**WORK TO DO**
Please transcribe the listing below in full and word for word, without its pictures.

**DATA**
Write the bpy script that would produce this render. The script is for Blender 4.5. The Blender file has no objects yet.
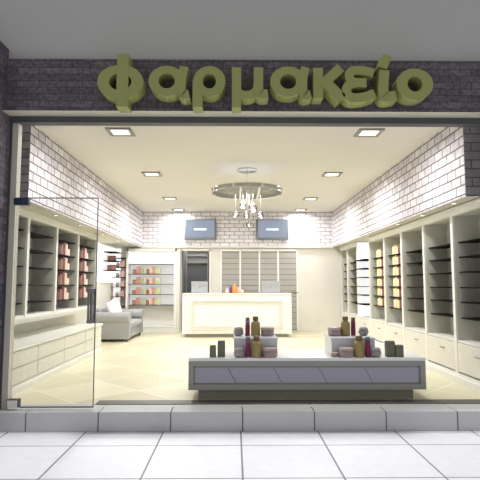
import bpy, bmesh, math, random
from mathutils import Vector, Matrix
random.seed(7)
S = bpy.context.scene
COL = S.collection
PI = math.pi

# ------------------------------------------------------------------ camera
FPX, PITCH, YAW = 500.0, 5.14, 0.65
cam = bpy.data.cameras.new('camera'); co = bpy.data.objects.new('camera', cam); COL.objects.link(co)
cam.sensor_width = 36; cam.lens = FPX / 480 * 36; cam.clip_end = 200
co.location = (0, 0, 1.35); co.rotation_euler = (math.radians(90 + PITCH), 0, math.radians(-YAW))
S.camera = co

# ------------------------------------------------------------------ world, sun, exposure
S.view_settings.view_transform = 'Standard'; S.view_settings.look = 'None'
S.view_settings.gamma = 1; S.view_settings.exposure = 0.0; S.view_settings.use_curve_mapping = False
try:
    S.cycles.use_denoising = True
    S.cycles.sample_clamp_indirect = 6
    S.cycles.max_bounces = 8; S.cycles.diffuse_bounces = 5; S.cycles.transparent_max_bounces = 16
except Exception: pass
W = bpy.data.worlds.new('world'); S.world = W; W.use_nodes = True
W.node_tree.nodes['Background'].inputs[0].default_value = (.98, .985, 1, 1)
W.node_tree.nodes['Background'].inputs[1].default_value = 0.38
sd = bpy.data.lights.new('sun', 'SUN'); sd.energy = 1.95; sd.angle = math.radians(6); sd.color = (.98, .98, 1)
so = bpy.data.objects.new('sun', sd); COL.objects.link(so); so.rotation_euler = (math.radians(2.0), math.radians(3), 0); so.location = (0, 2, 9)
P_ROWS, P_SOFFIT, P_CENTRE = (36, 46, 60, 22), .8, 40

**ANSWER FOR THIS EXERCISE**
Write the bpy script that would produce this render. The script is for Blender 4.5. The Blender file has no objects yet.
import bpy, bmesh, math, random
from mathutils import Vector, Matrix
random.seed(7)
S = bpy.context.scene
COL = S.collection
PI = math.pi

# ------------------------------------------------------------------ camera
FPX, PITCH, YAW = 500.0, 5.14, 0.65
cam = bpy.data.cameras.new('camera'); co = bpy.data.objects.new('camera', cam); COL.objects.link(co)
cam.sensor_width = 36; cam.lens = FPX / 480 * 36; cam.clip_end = 200
co.location = (0, 0, 1.35); co.rotation_euler = (math.radians(90 + PITCH), 0, math.radians(-YAW))
S.camera = co

# ------------------------------------------------------------------ world, sun, exposure
S.view_settings.view_transform = 'Standard'; S.view_settings.look = 'None'
S.view_settings.gamma = 1; S.view_settings.exposure = 0.0; S.view_settings.use_curve_mapping = False
try:
    S.cycles.use_denoising = True
    S.cycles.sample_clamp_indirect = 6
    S.cycles.max_bounces = 8; S.cycles.diffuse_bounces = 5; S.cycles.transparent_max_bounces = 16
except Exception: pass
W = bpy.data.worlds.new('world'); S.world = W; W.use_nodes = True
W.node_tree.nodes['Background'].inputs[0].default_value = (.98, .985, 1, 1)
W.node_tree.nodes['Background'].inputs[1].default_value = 0.38
sd = bpy.data.lights.new('sun', 'SUN'); sd.energy = 1.95; sd.angle = math.radians(6); sd.color = (.98, .98, 1)
so = bpy.data.objects.new('sun', sd); COL.objects.link(so); so.rotation_euler = (math.radians(2.0), math.radians(3), 0); so.location = (0, 2, 9)
P_ROWS, P_SOFFIT, P_CENTRE = (36, 46, 60, 22), .8, 40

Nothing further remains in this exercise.